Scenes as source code
++++++++++++++++++++

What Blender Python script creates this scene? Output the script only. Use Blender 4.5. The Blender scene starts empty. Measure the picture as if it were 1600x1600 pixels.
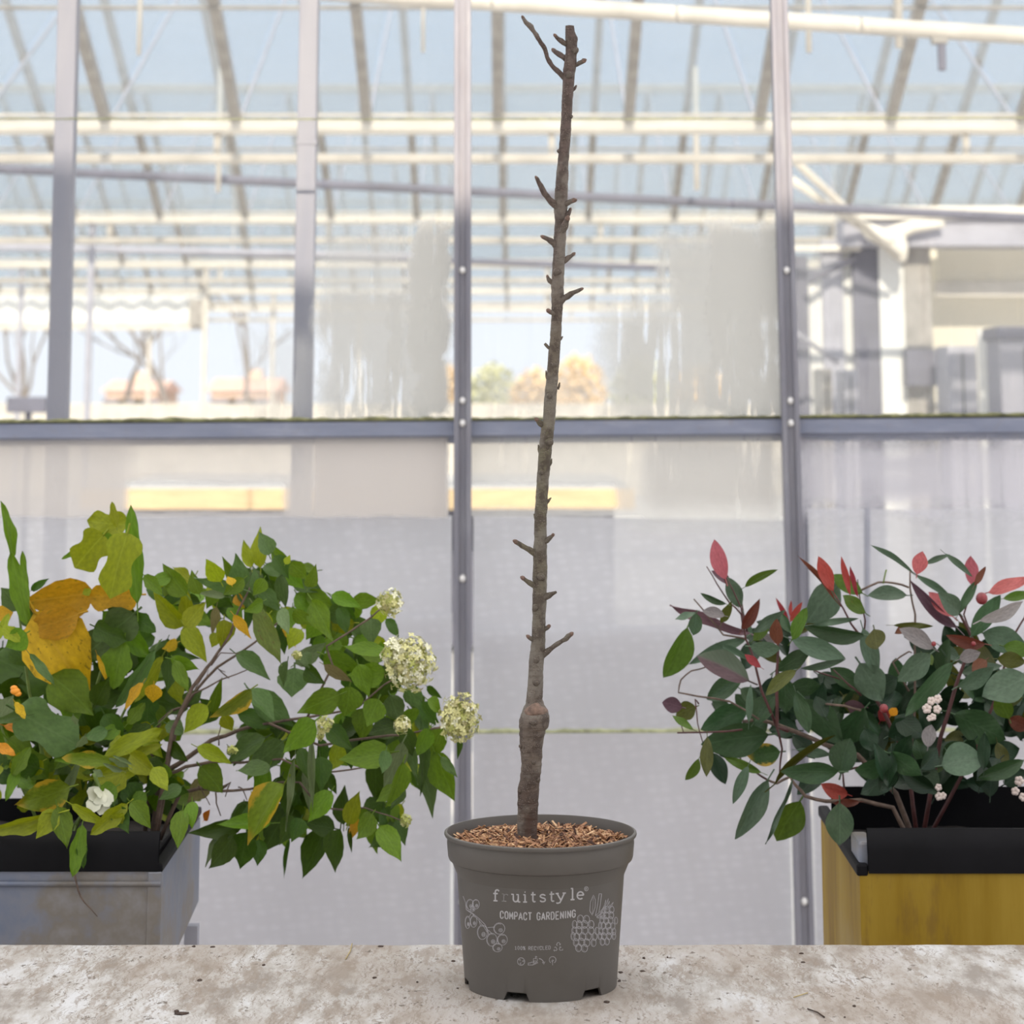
import bpy, bmesh, math, random
from mathutils import Vector, Matrix, noise

rnd = random.Random(11)
C = bpy.context.scene.collection
R = math.radians

# ------------------------------------------------------------------ camera
CAM = Vector((0.0, 0.0, 1.48))
TAN = 0.185                       # upward pitch of the camera, levelled out again by lens shift
TH = math.atan(TAN)
FPX = 3800 * math.cos(TH)         # focal length in pixels of the 1600 px frame
HOR = 620.0                       # eye level in the photograph
PPY = HOR - FPX * TAN
cd = bpy.data.cameras.new('camera')
cam = bpy.data.objects.new('camera', cd); C.objects.link(cam)
cam.location = CAM
cam.rotation_euler = (R(90) + TH, 0, 0)
cd.sensor_width = 36.0
cd.lens = FPX / 1600 * 36.0
cd.shift_y = -(800 - PPY) / 1600
cd.clip_start = 0.05; cd.clip_end = 600
cd.dof.use_dof = True
cd.dof.focus_distance = 2.93
cd.dof.aperture_fstop = 8.2
bpy.context.scene.camera = cam
FWD = Vector((0, math.cos(TH), math.sin(TH))); UPV = Vector((0, -math.sin(TH), math.cos(TH)))

def ray(px, py):
    return FWD * FPX + Vector((1, 0, 0)) * (px - 800) + UPV * (PPY - py)

def P(px, py, Y):
    d = ray(px, py)
    return CAM + d * (Y / d.y)

def SC(py, Y):
    """metres per pixel, across, at image row py on the plane Y"""
    return P(801, py, Y).x - P(800, py, Y).x

def Yat(py, z):
    d = ray(800, py)
    return (z - CAM.z) / d.z * d.y

# ------------------------------------------------------------------ sky, sun, exposure
sc = bpy.context.scene
sc.view_settings.view_transform = 'Standard'
sc.view_settings.look = 'None'
sc.view_settings.exposure = 0.60
sc.view_settings.gamma = 1.0
sc.view_settings.use_curve_mapping = False
sc.cycles.transparent_max_bounces = 48
sc.cycles.max_bounces = 10
w = bpy.data.worlds.new('world'); sc.world = w; w.use_nodes = True
nt = w.node_tree; nt.nodes.clear()
o_ = nt.nodes.new('ShaderNodeOutputWorld'); b_ = nt.nodes.new('ShaderNodeBackground')
tc = nt.nodes.new('ShaderNodeTexCoord'); sx = nt.nodes.new('ShaderNodeSeparateXYZ'); rp = nt.nodes.new('ShaderNodeValToRGB')
nt.links.new(tc.outputs['Generated'], sx.inputs[0]); nt.links.new(sx.outputs['Z'], rp.inputs[0])
nt.links.new(rp.outputs[0], b_.inputs[0]); nt.links.new(b_.outputs[0], o_.inputs[0])
e = rp.color_ramp.elements
e[0].position = 0.02; e[0].color = (0.59, 0.62, 0.67, 1)
e[1].position = 0.14; e[1].color = (0.48, 0.56, 0.675, 1)
x_ = e.new(0.75); x_.color = (1.16, 1.13, 1.10, 1)
b_.inputs[1].default_value = 1.08
SUN_EL = R(28)
sl = bpy.data.lights.new('sun', 'SUN'); sun = bpy.data.objects.new('sun', sl); C.objects.link(sun)
sl.energy = 3.7; sl.angle = R(0.53); sl.color = (1.0, 0.88, 0.70)
sun.rotation_euler = (R(90) - SUN_EL, 0, 0)      # shines forward and down from behind the camera
sun.location = (0, -6, 9)

# ------------------------------------------------------------------ helpers
def lin(c):
    if isinstance(c, str):
        c = [int(c[i:i + 2], 16) / 255 for i in (0, 2, 4)]
    return tuple((v / 12.92 if v <= 0.04045 else ((v + 0.055) / 1.055) ** 2.4) for v in c)

class NT:
    def __init__(s, name):
        s.m = bpy.data.materials.new(name); s.m.use_nodes = True
        s.t = s.m.node_tree; s.t.nodes.clear()
        s.out = s.n('ShaderNodeOutputMaterial')
    def n(s, kind, **kw):
        x = s.t.nodes.new(kind)
        for k, v in kw.items(): setattr(x, k, v)
        return x
    def l(s, a, b): s.t.links.new(a, b)
    def noise(s, scale=5, detail=4, rough=0.55, vec=None, stretch=None, coord='Object'):
        t = s.n('ShaderNodeTexNoise'); t.inputs['Scale'].default_value = scale
        t.inputs['Detail'].default_value = detail; t.inputs['Roughness'].default_value = rough
        if vec is None:
            if coord == 'World': vec = s.n('ShaderNodeNewGeometry').outputs['Position']
            else: vec = s.n('ShaderNodeTexCoord').outputs[coord]
        if stretch:
            mp = s.n('ShaderNodeMapping'); mp.inputs['Scale'].default_value = stretch
            s.l(vec, mp.inputs[0]); vec = mp.outputs[0]
        s.l(vec, t.inputs['Vector'])
        return t.outputs[0]
    def ramp(s, fac, stops):
        r = s.n('ShaderNodeValToRGB'); s.l(fac, r.inputs[0])
        el = r.color_ramp.elements
        while len(el) < len(stops): el.new(0.5)
        for x, (p, c) in zip(el, stops):
            x.position = p; x.color = (*c, 1) if len(c) == 3 else c
        return r.outputs[0]
    def mix(s, fac, a, b, blend='MIX'):
        x = s.n('ShaderNodeMix', data_type='RGBA', blend_type=blend)
        for sock, v in ((x.inputs[0], fac), (x.inputs[6], a), (x.inputs[7], b)):
            if isinstance(v, (int, float)): sock.default_value = v
            elif isinstance(v, tuple): sock.default_value = (*v, 1) if len(v) == 3 else v
            else: s.l(v, sock)
        return x.outputs[2]
    def math(s, op, a, b=0.0, c=0.0):
        x = s.n('ShaderNodeMath', operation=op)
        for sock, v in zip(x.inputs, (a, b, c)):
            if isinstance(v, (int, float)): sock.default_value = v
            else: s.l(v, sock)
        return x.outputs[0]
    def sstep(s, v, a, b):
        x = s.n('ShaderNodeMapRange', interpolation_type='SMOOTHSTEP')
        s.l(v, x.inputs[0]); x.inputs[1].default_value = a; x.inputs[2].default_value = b
        return x.outputs[0]
    def bump(s, h, strength=0.3, dist=0.002):
        b = s.n('ShaderNodeBump'); b.inputs['Strength'].default_value = strength; b.inputs['Distance'].default_value = dist
        s.l(h, b.inputs['Height']); return b.outputs[0]
    def bsdf(s, col, rough=0.6, metal=0.0, normal=None, spec=None):
        p = s.n('ShaderNodeBsdfPrincipled')
        if isinstance(col, tuple): p.inputs['Base Color'].default_value = (*col, 1)
        else: s.l(col, p.inputs['Base Color'])
        if isinstance(rough, (int, float)): p.inputs['Roughness'].default_value = rough
        else: s.l(rough, p.inputs['Roughness'])
        p.inputs['Metallic'].default_value = metal
        if spec is not None: p.inputs['Specular IOR Level'].default_value = spec
        if normal is not None: s.l(normal, p.inputs['Normal'])
        return p.outputs[0]
    def mixs(s, fac, a, b):
        x = s.n('ShaderNodeMixShader')
        if isinstance(fac, (int, float)): x.inputs[0].default_value = fac
        else: s.l(fac, x.inputs[0])
        s.l(a, x.inputs[1]); s.l(b, x.inputs[2]); return x.outputs[0]
    def done(s, sh):
        s.l(sh, s.out.inputs[0]); return s.m

def plain(name, col, rough=0.6, metal=0.0, var=0.15, scale=8, bump=0.0, stretch=None, spec=None):
    n = NT(name); c = lin(col) if isinstance(col, str) else col
    f = n.noise(scale, 5, 0.6, stretch=stretch)
    cc = n.ramp(f, [(0.3, tuple(v * (1 - var) for v in c)), (0.7, tuple(min(1, v * (1 + var)) for v in c))])
    nm = n.bump(f, bump, 0.003) if bump else None
    return n.done(n.bsdf(cc, rough, metal, nm, spec))

class MB:
    """collects geometry for ONE mesh object"""
    def __init__(s): s.v = []; s.f = []; s.mi = []; s.uv = None
    def add(s, vs, fs, mi=0):
        k = len(s.v); s.v += [Vector(v) for v in vs]
        for f in fs: s.f.append([i + k for i in f]); s.mi.append(mi)
    def box(s, x0, x1, y0, y1, z0, z1, mi=0):
        s.add([(x, y, z) for x in (x0, x1) for y in (y0, y1) for z in (z0, z1)],
              [(0, 1, 3, 2), (4, 6, 7, 5), (0, 4, 5, 1), (2, 3, 7, 6), (0, 2, 6, 4), (1, 5, 7, 3)], mi)
    def bar(s, a, b, wx, wy, up=(0, 0, 1), mi=0):
        a = Vector(a); b = Vector(b); d = (b - a).normalized(); u = Vector(up)
        if abs(d.dot(u)) > 0.95: u = Vector((0, 1, 0))
        sd = d.cross(u).normalized(); u = sd.cross(d).normalized()
        vs = [p + sd * (i * wx / 2) + u * (j * wy / 2) for p in (a, b) for i, j in ((-1, -1), (1, -1), (1, 1), (-1, 1))]
        s.add(vs, [(0, 3, 2, 1), (4, 5, 6, 7), (0, 1, 5, 4), (1, 2, 6, 5), (2, 3, 7, 6), (3, 0, 4, 7)], mi)
    def tube(s, pts, rad, seg=8, mi=0, cap=True, wob=0.0):
        pts = [Vector(p) for p in pts]; n = len(pts)
        if isinstance(rad, (int, float)): rad = [rad] * n
        t0 = (pts[1] - pts[0]).normalized()
        u = t0.cross(Vector((0.31, 0.2, 0.93)))
        if u.length < 0.1: u = t0.cross(Vector((1, 0, 0)))
        u.normalize(); vs = []; fs = []
        for i in range(n):
            t = (pts[min(i + 1, n - 1)] - pts[max(i - 1, 0)]).normalized()
            u = (u - t * u.dot(t)).normalized(); v = t.cross(u)
            for k in range(seg):
                a = 2 * math.pi * k / seg
                r = rad[i]
                if wob: r *= 1 + wob * noise.noise((pts[i] + (u * math.cos(a) + v * math.sin(a)) * rad[i]) * 140)
                vs.append(pts[i] + (u * math.cos(a) + v * math.sin(a)) * r)
        for i in range(n - 1):
            for k in range(seg):
                k2 = (k + 1) % seg
                fs.append((i * seg + k, i * seg + k2, (i + 1) * seg + k2, (i + 1) * seg + k))
        if cap:
            fs.append(tuple(range(seg - 1, -1, -1))); fs.append(tuple((n - 1) * seg + k for k in range(seg)))
        s.add(vs, fs, mi)
    def ball(s, c, r, seg=10, rings=7, mi=0):
        c = Vector(c); r = Vector(r) if not isinstance(r, (int, float)) else Vector((r, r, r))
        vs = [c + Vector((0, 0, r.z))]; fs = []
        for i in range(1, rings):
            a = math.pi * i / rings
            for k in range(seg):
                b = 2 * math.pi * k / seg
                vs.append(c + Vector((r.x * math.sin(a) * math.cos(b), r.y * math.sin(a) * math.sin(b), r.z * math.cos(a))))
        vs.append(c - Vector((0, 0, r.z)))
        for k in range(seg): fs.append((0, 1 + k, 1 + (k + 1) % seg))
        for i in range(rings - 2):
            for k in range(seg):
                a = 1 + i * seg + k; b = 1 + i * seg + (k + 1) % seg
                fs.append((a, a + seg, b + seg, b))
        L = len(vs) - 1; q = 1 + (rings - 2) * seg
        for k in range(seg): fs.append((q + k, L, q + (k + 1) % seg))
        s.add(vs, fs, mi)
    def lathe(s, prof, seg=96, c=(0, 0, 0), mi=0):
        c = Vector(c); n = len(prof); vs = []; fs = []
        for (r, z) in prof:
            for k in range(seg):
                a = 2 * math.pi * k / seg
                vs.append(c + Vector((r * math.cos(a), r * math.sin(a), z)))
        for i in range(n - 1):
            for k in range(seg):
                k2 = (k + 1) % seg
                fs.append((i * seg + k, i * seg + k2, (i + 1) * seg + k2, (i + 1) * seg + k))
        s.add(vs, fs, mi)
    def prism(s, poly, x0, x1, mi=0):
        """poly in (y,z), extruded along x"""
        n = len(poly)
        vs = [(x0, y, z) for y, z in poly] + [(x1, y, z) for y, z in poly]
        fs = [tuple(range(n)), tuple(range(2 * n - 1, n - 1, -1))]
        for i in range(n):
            j = (i + 1) % n; fs.append((i, i + n, j + n, j))
        s.add(vs, fs, mi)
    def mesh(s, name, mats, smooth=False):
        me = bpy.data.meshes.new(name)
        me.from_pydata([tuple(v) for v in s.v], [], s.f)
        if not isinstance(mats, (list, tuple)): mats = [mats]
        for m in mats: me.materials.append(m)
        if len(mats) > 1: me.polygons.foreach_set('material_index', s.mi)
        if smooth: me.polygons.foreach_set('use_smooth', [True] * len(me.polygons))
        me.update(); return me
    def build(s, name, mats, parent=None, smooth=False, origin=None, bevel=0.0, fixn=True):
        me = s.mesh(name, mats, smooth)
        if fixn or bevel:
            bm = bmesh.new(); bm.from_mesh(me)
            bmesh.ops.recalc_face_normals(bm, faces=bm.faces)
            if bevel:
                ed = [x for x in bm.edges if len(x.link_faces) == 2 and x.calc_face_angle(0) > 0.6]
                bmesh.ops.bevel(bm, geom=ed, offset=bevel, segments=2, affect='EDGES', profile=0.5)
            bm.to_mesh(me); bm.free()
        ob = bpy.data.objects.new(name, me); C.objects.link(ob)
        if parent is not None:
            ob.parent = parent
            off = world_loc(parent)
            if origin is not None:
                o = Vector(origin); me.transform(Matrix.Translation(-o)); ob.location = o - off
            else: ob.location = -off
        elif origin is not None:
            o = Vector(origin); me.transform(Matrix.Translation(-o)); ob.location = o
        return ob

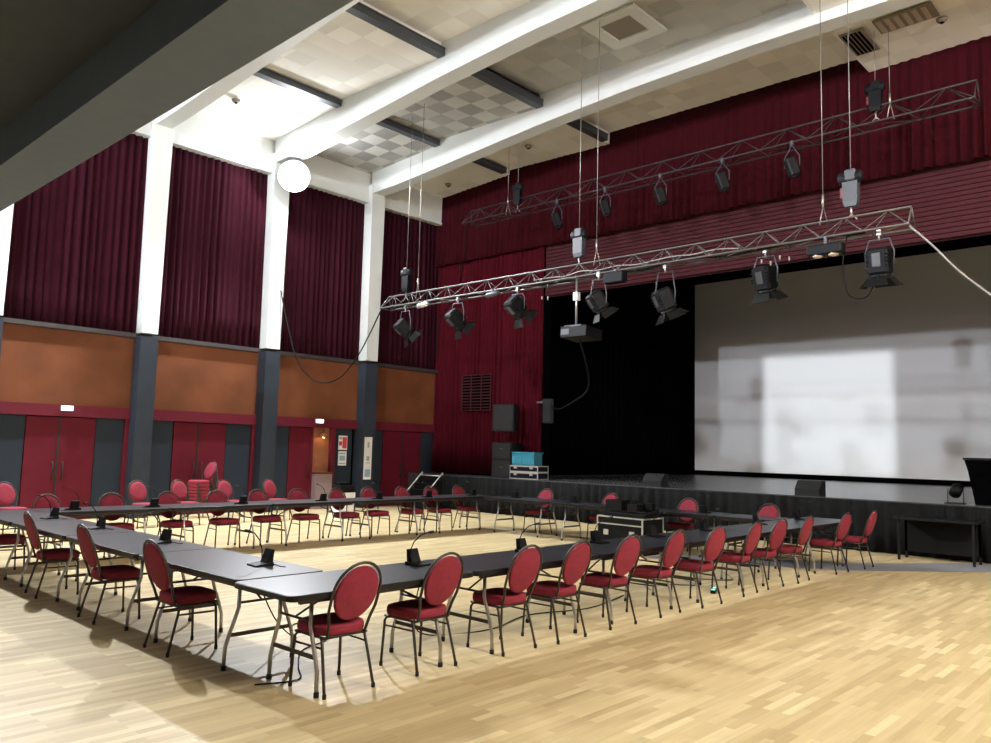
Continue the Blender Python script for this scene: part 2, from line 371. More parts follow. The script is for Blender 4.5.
# ---- proscenium wall and stage house
struct(MB().box(XW-.4, -14.2, YP, YP+.3, 0, 10.4).box(-14.2, 3.2, YP+.02, YP+.3, 7.5, 10.4).box(3.2, XR+.3, YP, YP+.3, 0, 10.4).box(-14.25, 3.2, YP+.0, YP+.06, 0, ZST-.05).build('wall_stage', 'dark'))
sl = MB()
for i in range(15):
    z = 6.12+i*.1
    sl.box(-14.25, 3.2, YP+.0, YP+.12, z, z+.085, Matrix.Translation((0, 0, 0)))
hdr = struct(sl.build('wall_header_slats', 'slat'))
struct(MB().box(-14.25, 3.2, YP+.13, YP+.2, 6.1, 7.6).build('wall_header', 'slat'))
red = curtain('stage_side_curtain', (-18.55, YP-.02), (-14.22, YP-.02), ZST+.04, 8.2, .15, .06, 'velvetd', (0, -1), seed=21)
tag(red, 'crimson velvet curtain hanging to the stage floor in the left stage corner', 'curtain')
def scal(s_): return 0.03*abs(sin(s_*60))
val = curtain('stage_valance', (XW+.04, YP-.17), (XR-.05, YP-.17), 7.5, 10.3, .21, .06, 'velvetv', (0, -1), zbot=scal, seed=33, rows=5, flat=.95)
tag(val, 'long wine-red pleated valance under the ceiling across the stage front', 'valance')
# stage platform
struct(MB().box(XW-.3, XR+.2, 16.1, YP+.3, ZST-.12, ZST).box(XW-.3, XR+.2, YP+.3, 29.0, ZST-.12, ZST).box(XW-.3, XR+.2, 16.1, 16.2, 0, ZST-.12).build('stage_platform', 'stage'))
sk = curtain('stage_skirt', (-17.0, 16.06), (XR-.1, 16.06), 0.01, ZST-.02, .26, .045, 'skirt', (0, -1), seed=5, rows=3)
tag(sk, 'black pleated cloth skirt covering the front of the stage', 'skirt')
struct(MB().box(-17.6, 5.2, 28.6, 28.7, 0, 10.4).build('wall_front', 'black'))
struct(MB().box(-17.6, 5.2, YP+.3, 28.7, 9.6, 9.7).build('ceiling_stage', 'black'))
lg = curtain('stage_wing_curtain', (-15.62, 17.6), (-15.62, 28.2), ZST+.01, 9.55, .3, .04, 'black', (1, 0), seed=8)
tag(lg, 'black drape lining the left side of the stage', 'curtain')
rg = curtain('stage_wing_curtain', (3.5, 28.2), (3.5, 17.6), ZST+.01, 9.55, .3, .04, 'black', (-1, 0), seed=9)
tag(rg, 'black drape lining the right side of the stage', 'curtain')
bd = curtain('stage_border', (-15.5, 26.6), (3.4, 26.6), 8.15, 9.55, .3, .03, 'black', (0, -1), seed=10, rows=2)
tag(bd, 'black border drape above the projection screen', 'curtain')
sc = thing('projection_screen', 'large white projection screen at the back of the stage', 'screen', (-8.4, 28.0, 0))
MB().box(-7.05, 7.05, 0, .01, 1.14, 8.42).build('screen_cloth', 'screen', sc)
MB().box(-7.12, 7.12, -.01, .05, 1.02, 1.14).box(-7.12, 7.12, -.01, .05, 8.42, 8.55).box(-7.12, -7.05, -.01, .05, 1.14, 8.42).box(7.05, 7.12, -.01, .05, 1.14, 8.42).build('screen_border', 'dark', sc)
MB().box(-6.9, -6.8, -.1, .1, .97, 1.03).box(6.8, 6.9, -.1, .1, .97, 1.03).build('foot', 'dark', sc)

# ---- other walls
struct(MB().box(XR, XR+.3, YB, YP, 0, 10.4).build('wall_right', 'wallp'))
struct(MB().box(XW-.4, XR+.3, YB-.3, YB, 0, 10.4).build('wall_back', 'wallp'))
# ---- ceiling: five shallow panels that run along the hall, with steel rails in the steps between them
prof = [(-18.9, 9.74), (-15.52, 9.90), (-15.52, 10.04), (-11.92, 9.95), (-11.92, 10.27), (-5.32, 10.22), (-5.32, 9.86), (-1.5, 9.93), (-1.5, 10.1), (2.2, 10.0), (2.2, 9.9), (5.7, 9.75)]
def ceil(y0, y1, xs, m):
    b = MB()
    P = []
    for (xa, za), (xb, zb) in zip(prof[:-1], prof[1:]):
        if xb <= xs[0]-1e-6 or xa >= xs[1]+1e-6: continue
        P += [(xa, za), (xb, zb)]
    Q = []
    for p in P:
        if not Q or Q[-1] != p: Q.append(p)
    b.prism(Q+[(Q[-1][0], 10.6), (Q[0][0], 10.6)], y0, y1, 'y')
    return struct(b.build('ceiling', m))
ceil(YB, 11.0, (-18.9, 5.7), 'ceil')
ceil(11.0, 14.2, (-18.9, -15.52), 'ceilc'); ceil(11.0, 14.2, (-15.52, -11.92), 'ceilc'); ceil(11.0, 14.2, (-11.92, 5.7), 'ceil')
ceil(14.2, YP+.1, (-18.9, 5.7), 'ceil')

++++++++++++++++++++

- _Problem details_: Quote the records above exactly, from the first line through the line containing "return (z - CAM.z) / d.z * d.y", and leave out the pictures.

- _Solution to the problem_:
What Blender Python script creates this scene? Output the script only. Use Blender 4.5. The Blender scene starts empty. Measure the picture as if it were 1600x1600 pixels.
import bpy, bmesh, math, random
from mathutils import Vector, Matrix, noise

rnd = random.Random(11)
C = bpy.context.scene.collection
R = math.radians

# ------------------------------------------------------------------ camera
CAM = Vector((0.0, 0.0, 1.48))
TAN = 0.185                       # upward pitch of the camera, levelled out again by lens shift
TH = math.atan(TAN)
FPX = 3800 * math.cos(TH)         # focal length in pixels of the 1600 px frame
HOR = 620.0                       # eye level in the photograph
PPY = HOR - FPX * TAN
cd = bpy.data.cameras.new('camera')
cam = bpy.data.objects.new('camera', cd); C.objects.link(cam)
cam.location = CAM
cam.rotation_euler = (R(90) + TH, 0, 0)
cd.sensor_width = 36.0
cd.lens = FPX / 1600 * 36.0
cd.shift_y = -(800 - PPY) / 1600
cd.clip_start = 0.05; cd.clip_end = 600
cd.dof.use_dof = True
cd.dof.focus_distance = 2.93
cd.dof.aperture_fstop = 8.2
bpy.context.scene.camera = cam
FWD = Vector((0, math.cos(TH), math.sin(TH))); UPV = Vector((0, -math.sin(TH), math.cos(TH)))

def ray(px, py):
    return FWD * FPX + Vector((1, 0, 0)) * (px - 800) + UPV * (PPY - py)

def P(px, py, Y):
    d = ray(px, py)
    return CAM + d * (Y / d.y)

def SC(py, Y):
    """metres per pixel, across, at image row py on the plane Y"""
    return P(801, py, Y).x - P(800, py, Y).x

def Yat(py, z):
    d = ray(800, py)
    return (z - CAM.z) / d.z * d.y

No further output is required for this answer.